Spanish Students Visit York Fair

The York Dispatch (York, PA), September 10, 2003, Local News
By Kristin Finan Dispatch/Sunday News


Rocio Gamero is perplexed by what she calls “fried biscuits.”

She’s been to fairs in her native Spain. But some of this food — the funnel cakes, fried dough and fried onions — seems odd.

“There are a lot of strange restaurants here,” said the 16-year-old, referring to the vendors she encountered yesterday at the York Fair. “We don’t have things like that.”

Nearly 30 Spanish students ages 14-17 received yet another lesson in American culture yesterday when they attended the fair. The teens are staying with foster families near Annapolis as part of the Intercultural Friends Foundation, a Maryland-based organization that brings Spanish students to the United States every summer.

Joann Smith, IFF coordinator and a native Yorker, said students will spend their visit attending classes at local high schools and taking day trips to attractions in Washington, D.C., and Baltimore. She said when the opportunity arose to bring them to her hometown fair, she couldn’t pass it up.

“I thought the students would really enjoy it,” Smith said, adding that the students visited the Harley-Davidson plant earlier in the day. “We talk about the differences between the fairs here and the fairs in Spain. Their eyes lit up when they saw the rides.”

Francisco Sanchez, 16, said his stomach was aching as he stepped off the “Tango,” which spins, twists and turns riders high in the air. He said he comes from a very small town that usually has only bumper cars at its carnivals.

“They have a lot of attractions that are better than the fairs in my town,” Sanchez said.

A few suggestions: Other students said the huge rides, tricky games and greasy food were more familiar.

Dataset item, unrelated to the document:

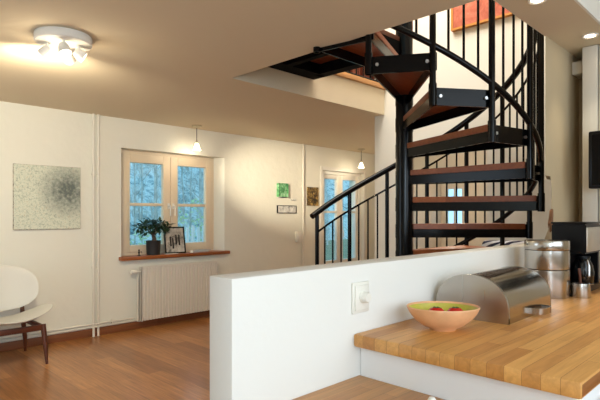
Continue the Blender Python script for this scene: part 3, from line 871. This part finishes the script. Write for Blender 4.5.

They said they were impressed with York’s attractions, but they offered a quick list of things they said would make the fair feel more like home.

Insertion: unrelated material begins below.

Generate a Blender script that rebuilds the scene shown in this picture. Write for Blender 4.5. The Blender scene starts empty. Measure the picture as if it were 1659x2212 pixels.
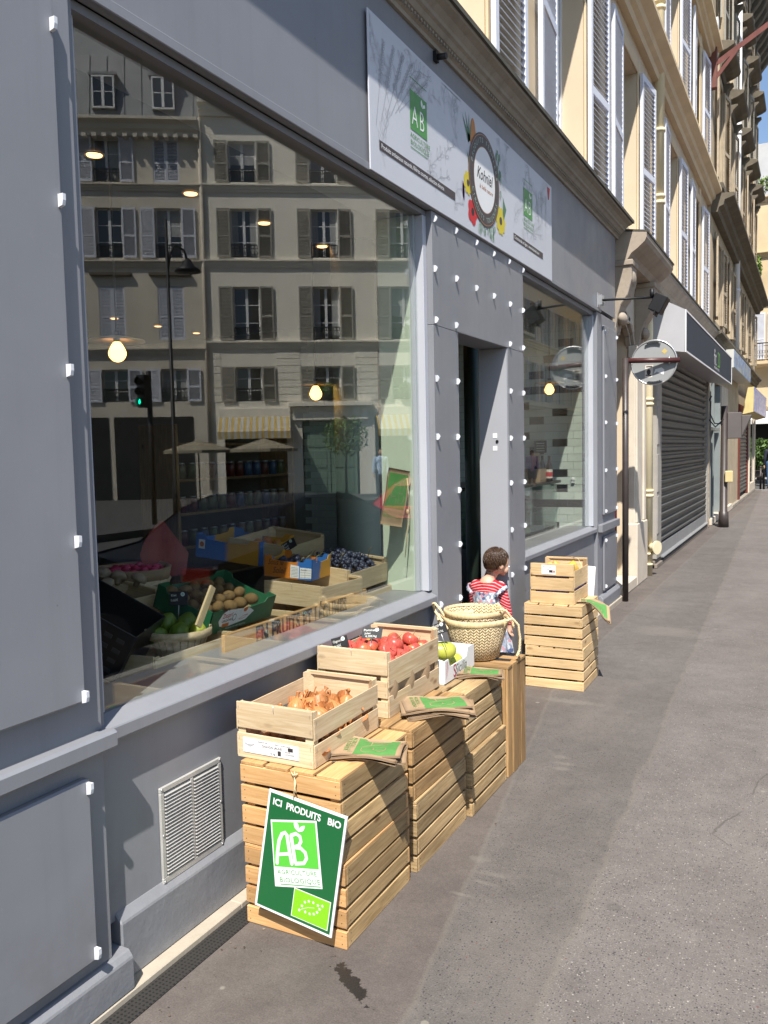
import bpy, math, random
from mathutils import Vector, Matrix
random.seed(7)
R = math.radians
sc = bpy.context.scene
# ------------------------------------------------------------------ camera
CAM_M = Matrix(((0.88848559, -0.01441852, 0.45867795),
                (0.4584217, 0.07372351, -0.88567172),
                (-0.02104528, 0.99717448, 0.07211204)))
cd = bpy.data.cameras.new('camera'); cam = bpy.data.objects.new('camera', cd)
sc.collection.objects.link(cam)
cd.sensor_fit = 'VERTICAL'; cd.sensor_height = 24.0; cd.lens = 1790 / 2212 * 24.0
cd.clip_start = .05; cd.clip_end = 900
cam.matrix_world = Matrix.Translation((1.8, 0, 1.6)) @ CAM_M.to_4x4()
sc.camera = cam
# ------------------------------------------------------------------ light
SUN = Vector((-.27, .65, -1)).normalized()
w = bpy.data.worlds.new('World'); sc.world = w; w.use_nodes = True
nt = w.node_tree; bg = nt.nodes['Background']
sky = nt.nodes.new('ShaderNodeTexSky'); sky.sky_type = 'NISHITA'; sky.sun_disc = False
sky.sun_elevation = math.asin(-SUN.z); sky.sun_rotation = math.atan2(-SUN.x, -SUN.y)
sky.air_density = 1.0; sky.dust_density = .6; sky.ozone_density = 1.2
nt.links.new(sky.outputs[0], bg.inputs[0]); bg.inputs[1].default_value = .1
sd = bpy.data.lights.new('sun', 'SUN'); so = bpy.data.objects.new('sun', sd)
sc.collection.objects.link(so)
sd.energy = 4.6; sd.angle = R(.53); sd.color = (1, .95, .87)
so.rotation_euler = SUN.to_track_quat('-Z', 'Y').to_euler(); so.location = (5, -8, 14)
sc.view_settings.view_transform = 'Standard'; sc.view_settings.look = 'None'
sc.view_settings.exposure = .80; sc.view_settings.gamma = 1
sc.render.engine = 'CYCLES'
cy = sc.cycles; cy.use_denoising = True
cy.max_bounces = 8; cy.diffuse_bounces = 3; cy.glossy_bounces = 4; cy.transmission_bounces = 4
cy.transparent_max_bounces = 16; cy.caustics_reflective = False; cy.caustics_refractive = False
cy.sample_clamp_indirect = 6
COL = sc.collection
# ------------------------------------------------------------------ mesh helper
def V(*a): return Vector(a)
class MB:
    def __init__(s): s.v = []; s.f = []; s.mi = []; s.gc = []; s.tn = []; s.sm = []; s.m = 0; s.smooth = False
    def add(s, vs, fs, gc=None, tone=None, mi=None):
        b = len(s.v); s.v += [tuple(v) for v in vs]
        t = random.random() if tone is None else tone
        s.gc += gc if gc else [tuple(v) for v in vs]; s.tn += [t] * len(vs)
        for f in fs:
            s.f.append([b + i for i in f]); s.mi.append(s.m if mi is None else mi); s.sm.append(s.smooth)
    def box(s, x0, x1, y0, y1, z0, z1, rot=None, piv=None, mi=None, tone=None, taper=0):
        if x0 > x1: x0, x1 = x1, x0
        if y0 > y1: y0, y1 = y1, y0
        if z0 > z1: z0, z1 = z1, z0
        vs = [V(x, y, z) for z in (z0, z1) for y in (y0, y1) for x in (x0, x1)]
        d = (x1 - x0, y1 - y0, z1 - z0); o = sorted(range(3), key=lambda i: -d[i])
        off = (random.random() * 50, random.random() * 50, random.random() * 50)
        gc = [tuple(v[o[k]] + off[k] for k in range(3)) for v in vs]
        if rot:
            p = piv or V((x0 + x1) / 2, (y0 + y1) / 2, (z0 + z1) / 2)
            vs = [rot @ (v - p) + p for v in vs]
        s.add(vs, [(0, 2, 3, 1), (4, 5, 7, 6), (0, 1, 5, 4), (2, 6, 7, 3), (0, 4, 6, 2), (1, 3, 7, 5)], gc, tone, mi)
    def beam(s, a, b, w, h, up=V(0, 0, 1), mi=None, tone=None):
        a = V(*a); b = V(*b); d = b - a; L = d.length; d.normalize()
        sd = d.cross(up)
        if sd.length < 1e-4: sd = d.cross(V(1, 0, 0))
        sd.normalize(); u = sd.cross(d)
        off = (random.random() * 50, random.random() * 50, random.random() * 50)
        vs = []; gc = []
        for k in (0, 1):
            for j in (-.5, .5):
                for i in (-.5, .5):
                    vs.append(a + d * (k * L) + sd * (i * w) + u * (j * h))
                    gc.append((k * L + off[0], i * w + off[1], j * h + off[2]))
        s.add(vs, [(0, 2, 3, 1), (4, 5, 7, 6), (0, 1, 5, 4), (2, 6, 7, 3), (0, 4, 6, 2), (1, 3, 7, 5)], gc, tone, mi)
    def tube(s, pts, r, n=8, cap=True, mi=None, smooth=True, tone=None):
        pts = [V(*p) for p in pts]; rr = r if isinstance(r, (list, tuple)) else [r] * len(pts)
        vs = []; gc = []; L = 0; ref = None
        for i, p in enumerate(pts):
            d = (pts[min(i + 1, len(pts) - 1)] - pts[max(i - 1, 0)]).normalized()
            if ref is None: ref = d.orthogonal().normalized()
            ref = (ref - d * ref.dot(d)).normalized(); b = d.cross(ref)
            if i: L += (pts[i] - pts[i - 1]).length
            for k in range(n):
                a = 2 * math.pi * k / n
                vs.append(p + (ref * math.cos(a) + b * math.sin(a)) * rr[i]); gc.append((L, k / n, 0))
        fs = [(i * n + k, i * n + (k + 1) % n, (i + 1) * n + (k + 1) % n, (i + 1) * n + k) for i in range(len(pts) - 1) for k in range(n)]
        o = s.smooth; s.smooth = smooth
        s.add(vs, fs, gc, tone, mi); s.smooth = o
        if cap:
            b = len(s.v) - len(vs); s.f.append([b + k for k in range(n)][::-1]); s.f.append([b + (len(pts) - 1) * n + k for k in range(n)])
            s.mi += [s.m if mi is None else mi] * 2; s.sm += [False] * 2
    def cyl(s, a, b, r0, r1=None, n=16, mi=None, cap=True, smooth=True):
        s.tube([a, b], [r0, r0 if r1 is None else r1], n, cap, mi, smooth)
    def ell(s, c, r, n=14, m=9, rot=None, mi=None, tone=None, fn=None):
        c = V(*c); r = (r,) * 3 if isinstance(r, (int, float)) else r
        vs = []
        for j in range(m + 1):
            th = math.pi * j / m
            for i in range(n):
                ph = 2 * math.pi * i / n
                u = V(math.sin(th) * math.cos(ph), math.sin(th) * math.sin(ph), math.cos(th))
                q = V(u.x * r[0], u.y * r[1], u.z * r[2])
                if fn: q = fn(u, q)
                if rot: q = rot @ q
                vs.append(c + q)
        fs = []
        for j in range(m):
            for i in range(n):
                a, b2, c2, d = j * n + i, j * n + (i + 1) % n, (j + 1) * n + (i + 1) % n, (j + 1) * n + i
                fs.append((a, d, c2, b2))
        o = s.smooth; s.smooth = True
        s.add(vs, fs, None, tone, mi); s.smooth = o
    def lathe(s, prof, c=(0, 0, 0), n=32, mi=None, smooth=True, sy=1.0, wob=0):
        c = V(*c); vs = []; gc = []; L = 0
        for j, (r, z) in enumerate(prof):
            if j: L += math.hypot(r - prof[j - 1][0], z - prof[j - 1][1])
            for i in range(n + 1):
                a = 2 * math.pi * i / n
                k = r * (1 + wob * math.sin(a * 3 + j))
                vs.append(c + V(k * math.cos(a), k * sy * math.sin(a), z)); gc.append((a, L, 0))
        m = n + 1
        fs = [(j * m + i, j * m + i + 1, (j + 1) * m + i + 1, (j + 1) * m + i) for j in range(len(prof) - 1) for i in range(n)]
        o = s.smooth; s.smooth = smooth; s.add(vs, fs, gc, None, mi); s.smooth = o
    def ext(s, prof, a, b, axis='y', mi=None, cap=True):
        """extrude closed profile [(x,z)] along y (or [(y,z)] along x) from a to b"""
        n = len(prof)
        f = (lambda p, t: V(p[0], t, p[1])) if axis == 'y' else (lambda p, t: V(t, p[0], p[1]))
        vs = [f(p, a) for p in prof] + [f(p, b) for p in prof]
        fs = [(i, (i + 1) % n, n + (i + 1) % n, n + i) for i in range(n)]
        if cap: fs += [tuple(range(n))[::-1], tuple(range(n, 2 * n))]
        s.add(vs, fs, None, None, mi)
    def poly(s, pts, o, xd, yd, mi=None, lift=0.0, thick=0):
        o = V(*o); xd = V(*xd); yd = V(*yd); nn = xd.cross(yd).normalized()
        vs = [o + xd * p[0] + yd * p[1] + nn * lift for p in pts]; n = len(pts)
        if thick:
            vs += [v - nn * thick for v in vs[:n]]
            fs = [tuple(range(n)), tuple(range(n, 2 * n))[::-1]] + [(i, n + i, n + (i + 1) % n, (i + 1) % n) for i in range(n)]
        else: fs = [tuple(range(n))]
        s.add(vs, fs, None, None, mi)
    def disc(s, c, rx, ry, o, xd, yd, mi=None, lift=0, n=28, a0=0, a1=6.28319):
        s.poly([(c[0] + rx * math.cos(a0 + (a1 - a0) * i / n), c[1] + ry * math.sin(a0 + (a1 - a0) * i / n)) for i in range(n)], o, xd, yd, mi, lift)
    def line(s, pts, wd, o, xd, yd, mi=None, lift=0):
        for (x0, y0), (x1, y1) in zip(pts[:-1], pts[1:]):
            dx, dy = x1 - x0, y1 - y0; L = math.hypot(dx, dy) or 1; nx, ny = -dy / L * wd / 2, dx / L * wd / 2
            s.poly([(x0 - nx, y0 - ny), (x1 - nx, y1 - ny), (x1 + nx, y1 + ny), (x0 + nx, y0 + ny)], o, xd, yd, mi, lift)
    def text(s, body, size, p, o, xd, yd, mi=None, lift=0, align='LEFT', sx=1.0, ang=0, bold=0, spacing=1.0):
        o = V(*o); xd = V(*xd); yd = V(*yd); nn = xd.cross(yd).normalized()
        vs, fs = text_geo(body, bold, align, spacing)
        ca, sa = math.cos(ang), math.sin(ang); out = []
        for x, y in vs:
            x *= size * sx; y *= size
            X, Y = p[0] + x * ca - y * sa, p[1] + x * sa + y * ca
            out.append(o + xd * X + yd * Y + nn * lift)
        s.add(out, fs, None, None, mi)
    def build(s, name, mats, parent=None, world=True, bevel=0, mods=None):
        return link(name, s.mesh(name, mats, Minv(parent) if world else None), parent, bevel)
    def mesh(s, name, mats, minv=None):
        me = bpy.data.meshes.new(name)
        vs = s.v if minv is None else [tuple(minv @ V(*v)) for v in s.v]
        me.from_pydata(vs, [], s.f)
        for m in (mats if isinstance(mats, (list, tuple)) else [mats]): me.materials.append(m)
        me.polygons.foreach_set('material_index', s.mi)
        me.polygons.foreach_set('use_smooth', s.sm)
        a = me.attributes.new('gc', 'FLOAT_VECTOR', 'POINT'); a.data.foreach_set('vector', [c for g in s.gc for c in g])
        a = me.attributes.new('tone', 'FLOAT', 'POINT'); a.data.foreach_set('value', s.tn)
        me.update(); return me
_tc = {}
def text_geo(body, bold, align, spacing):
    k = (body, bold, align, spacing)
    if k not in _tc:
        cu = bpy.data.curves.new('lettering', 'FONT'); cu.body = body; cu.size = 1; cu.resolution_u = 3
        cu.align_x = align; cu.offset = bold; cu.space_character = spacing; cu.shear = .35 if body in ('Kohnïel', 'Sous le', 'Soleil', 'Sicilia', 'la belle nature') else 0
        ob = bpy.data.objects.new('lettering', cu); COL.objects.link(ob)
        dg = bpy.context.evaluated_depsgraph_get(); dg.update()
        me = ob.evaluated_get(dg).to_mesh()
        _tc[k] = ([(v.co.x, v.co.y) for v in me.vertices], [tuple(p.vertices) for p in me.polygons])
        ob.evaluated_get(dg).to_mesh_clear()
        bpy.data.objects.remove(ob); bpy.data.curves.remove(cu)
    return _tc[k]
def rootmat(o):
    m = Matrix.Identity(4)
    while o is not None:
        m = (Matrix.Translation(o.location) @ o.rotation_euler.to_matrix().to_4x4()) @ m; o = o.parent
    return m
def Minv(parent): return rootmat(parent).inverted() if parent is not None else None
def link(name, me, parent=None, bevel=0, loc=None):
    o = bpy.data.objects.new(name, me); COL.objects.link(o); o.parent = parent
    if loc: o.location = loc
    if bevel:
        b = o.modifiers.new('bevel', 'BEVEL'); b.width = bevel; b.segments = 1; b.limit_method = 'ANGLE'
    return o
def tag(o, label, cat, group=None, kind=None):
    o['label'] = label; o['category'] = cat
    if group: o['group'] = group
    if kind: o['kind'] = kind
    return o
def thing(name, label, cat, loc=(0, 0, 0), rotz=0, group=None, rot=None):
    o = bpy.data.objects.new(name, None); COL.objects.link(o); o.location = loc
    o.rotation_euler = rot or (0, 0, rotz); o.empty_display_size = .1
    return tag(o, label, cat, group)
def struct(o): o['kind'] = 'structure'; return o
def recentre(o):
    """put a single-mesh thing's origin at the centre of its base"""
    me = o.data; xs = [v.co for v in me.vertices]
    c = V((min(v.x for v in xs) + max(v.x for v in xs)) / 2, (min(v.y for v in xs) + max(v.y for v in xs)) / 2, min(v.z for v in xs))
    me.transform(Matrix.Translation(-c)); o.location = o.location + c; return o
def dup(o, loc=None, rot=None, parent=None, label=None, scale=None):
    c = o.copy(); COL.objects.link(c)
    if parent is not None: c.parent = parent
    if loc is not None: c.location = loc
    if rot is not None: c.rotation_euler = rot
    if scale: c.scale = scale
    if label: c['label'] = label
    for ch in [q for q in o.children]:
        k = dup(ch, parent=c)
        k.matrix_parent_inverse = ch.matrix_parent_inverse
    return c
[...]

First, replace the blaring rock ¬¬¬¬¬¬¬¬¬¬¬¬¬¬¬¬¬¬¬¬¬¬¬¬¬and pop music with a little flamenco.

Hold on to the hamburgers and hot dogs, but sprinkle in a few more native Spanish treats.

In addition to providing goldfish as prizes, try iguanas — and turtles.

Finally, dress everyone in traditional Spanish garb and get them dancing.

“It’s just a very popular, very important celebration,” Sanchez said.

German Pons, 16, embraced the game-playing aspect of the York Fair, winning a basketball and a poster to take back to friends in Spain. He said he has already learned a great deal about American culture since arriving Sept. 4, and that he is particularly impressed by the height of some buildings and the numerous green areas within cities.

“I feel like I’m inside a movie,” Pons said.

The once bright, sharp lights of the Fireball, a circular attraction that zooms forward, then back, and at one point holds riders at the top for about 10 seconds, looked blurry to 17-year-old Ana Carrera as she stepped off.

“My head almost exploded,” she remarked.

The experience: As Carrera waited for her body to adjust to being on solid ground, she scanned the crowd, taking in the groups of people walking the area. Once she had her bearings, she said is impressed by the diversity she sees here.

“There are people of different cultures, races,” she said. “I like the mixture.”

She added that she likes being able to meet new people and practice her English. Smith, a former Spanish teacher, said three weeks can work wonders for a student’s proficiency.

“Three weeks of living with another family can make a tremendous difference in speaking ability,” Smith said.

But not everything about the United States is great, Carrera said. She said she’s having trouble adjusting to the larger amounts of food people eat here and the mealtimes. She said the noon lunchtime she adheres to while attending classes at American high school has been difficult to get used to, as she is used to eating one big meal at 3 p.m.

Yesterday, though the students had an opportunity to buy their own meals and eat when they wanted, none rushed to food stands at 3 p.m. Some said they were a little queasy from all the rides, while others said they weren’t too interested in treats whose names they couldn’t properly translate into Spanish.

Still, they proclaimed the fair a success, and offered an invitation.

“You must visit Spain,” Sanchez said. “You will like the food there. And the weather is very good.”